* START RECORDS FOR THIS EXERCISE *
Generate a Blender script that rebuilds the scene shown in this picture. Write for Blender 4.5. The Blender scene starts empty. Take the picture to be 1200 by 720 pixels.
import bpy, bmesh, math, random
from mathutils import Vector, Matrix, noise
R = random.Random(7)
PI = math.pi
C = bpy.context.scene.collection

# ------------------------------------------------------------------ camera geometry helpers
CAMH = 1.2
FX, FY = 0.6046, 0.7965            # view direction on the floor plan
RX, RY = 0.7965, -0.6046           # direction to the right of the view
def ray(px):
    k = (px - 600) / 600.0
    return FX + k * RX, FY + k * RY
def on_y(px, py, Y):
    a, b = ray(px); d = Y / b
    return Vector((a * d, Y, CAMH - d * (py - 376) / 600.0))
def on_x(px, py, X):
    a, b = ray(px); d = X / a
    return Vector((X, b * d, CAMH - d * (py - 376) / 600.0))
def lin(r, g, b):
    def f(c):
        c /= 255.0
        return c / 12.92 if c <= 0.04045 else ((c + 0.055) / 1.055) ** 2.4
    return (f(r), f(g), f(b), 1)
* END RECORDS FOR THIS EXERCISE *
* START RECORDS FOR THIS EXERCISE *
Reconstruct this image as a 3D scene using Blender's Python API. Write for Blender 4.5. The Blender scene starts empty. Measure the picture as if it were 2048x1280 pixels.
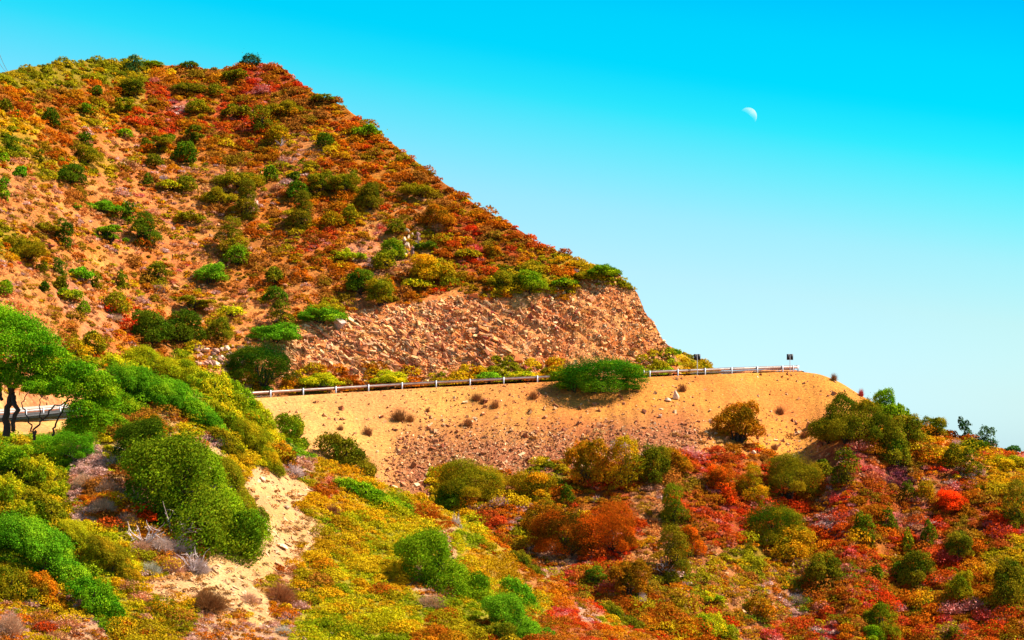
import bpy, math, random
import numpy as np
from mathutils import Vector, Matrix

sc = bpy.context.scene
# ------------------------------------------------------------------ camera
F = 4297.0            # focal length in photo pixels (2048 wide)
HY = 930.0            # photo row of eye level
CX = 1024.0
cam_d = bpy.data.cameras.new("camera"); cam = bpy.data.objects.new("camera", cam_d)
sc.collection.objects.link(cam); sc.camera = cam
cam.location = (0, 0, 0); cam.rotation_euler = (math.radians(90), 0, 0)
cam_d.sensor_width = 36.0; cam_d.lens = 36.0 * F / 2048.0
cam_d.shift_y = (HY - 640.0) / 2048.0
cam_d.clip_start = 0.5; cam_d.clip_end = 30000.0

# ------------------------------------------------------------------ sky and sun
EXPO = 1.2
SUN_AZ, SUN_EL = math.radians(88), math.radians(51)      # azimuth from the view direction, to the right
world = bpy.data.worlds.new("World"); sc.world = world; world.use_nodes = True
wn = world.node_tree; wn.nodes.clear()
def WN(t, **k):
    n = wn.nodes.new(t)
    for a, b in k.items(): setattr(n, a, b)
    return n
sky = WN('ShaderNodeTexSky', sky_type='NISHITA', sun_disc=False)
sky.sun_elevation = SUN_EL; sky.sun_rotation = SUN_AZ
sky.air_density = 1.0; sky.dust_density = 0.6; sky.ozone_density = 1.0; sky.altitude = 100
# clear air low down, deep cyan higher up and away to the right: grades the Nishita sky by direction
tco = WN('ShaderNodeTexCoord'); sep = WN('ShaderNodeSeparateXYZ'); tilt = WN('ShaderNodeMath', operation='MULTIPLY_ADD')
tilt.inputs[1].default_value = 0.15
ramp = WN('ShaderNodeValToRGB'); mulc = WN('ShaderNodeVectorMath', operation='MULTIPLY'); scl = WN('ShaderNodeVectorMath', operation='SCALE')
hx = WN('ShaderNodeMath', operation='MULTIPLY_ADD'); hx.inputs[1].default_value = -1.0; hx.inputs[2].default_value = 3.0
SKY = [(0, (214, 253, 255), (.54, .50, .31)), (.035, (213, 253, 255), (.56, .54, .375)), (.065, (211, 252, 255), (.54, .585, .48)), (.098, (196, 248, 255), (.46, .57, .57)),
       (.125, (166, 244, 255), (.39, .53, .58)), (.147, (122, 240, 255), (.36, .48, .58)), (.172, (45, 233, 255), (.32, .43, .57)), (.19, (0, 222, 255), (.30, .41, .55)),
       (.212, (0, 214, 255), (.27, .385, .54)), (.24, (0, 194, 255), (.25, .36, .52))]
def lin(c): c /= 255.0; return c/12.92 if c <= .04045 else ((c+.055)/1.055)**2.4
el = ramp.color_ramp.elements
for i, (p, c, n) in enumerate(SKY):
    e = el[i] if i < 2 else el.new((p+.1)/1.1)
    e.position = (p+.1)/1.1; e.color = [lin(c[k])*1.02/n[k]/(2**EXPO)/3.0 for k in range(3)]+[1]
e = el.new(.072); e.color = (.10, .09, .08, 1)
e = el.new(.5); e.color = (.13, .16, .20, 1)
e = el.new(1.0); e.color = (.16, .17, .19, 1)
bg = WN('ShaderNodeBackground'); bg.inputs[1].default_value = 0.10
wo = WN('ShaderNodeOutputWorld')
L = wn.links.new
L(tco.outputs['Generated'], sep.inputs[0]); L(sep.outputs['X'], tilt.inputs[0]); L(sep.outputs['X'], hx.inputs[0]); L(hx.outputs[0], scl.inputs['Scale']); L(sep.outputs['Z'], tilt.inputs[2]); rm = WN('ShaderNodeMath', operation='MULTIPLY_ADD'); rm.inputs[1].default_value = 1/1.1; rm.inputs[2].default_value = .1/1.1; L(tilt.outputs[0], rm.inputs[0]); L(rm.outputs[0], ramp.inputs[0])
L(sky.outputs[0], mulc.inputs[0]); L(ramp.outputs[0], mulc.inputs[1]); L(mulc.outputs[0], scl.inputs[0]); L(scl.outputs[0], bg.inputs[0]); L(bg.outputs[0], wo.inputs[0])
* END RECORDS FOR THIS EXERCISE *
- **EXERCISE**: Return every line containing "scene".

- **ANSWER TO THIS TASK**:
Generate a Blender script that rebuilds the scene shown in this picture. Write for Blender 4.5. The Blender scene starts empty. Take the picture to be 1200 by 720 pixels.
C = bpy.context.scene.collection
Reconstruct this image as a 3D scene using Blender's Python API. Write for Blender 4.5. The Blender scene starts empty. Measure the picture as if it were 2048x1280 pixels.
sc = bpy.context.scene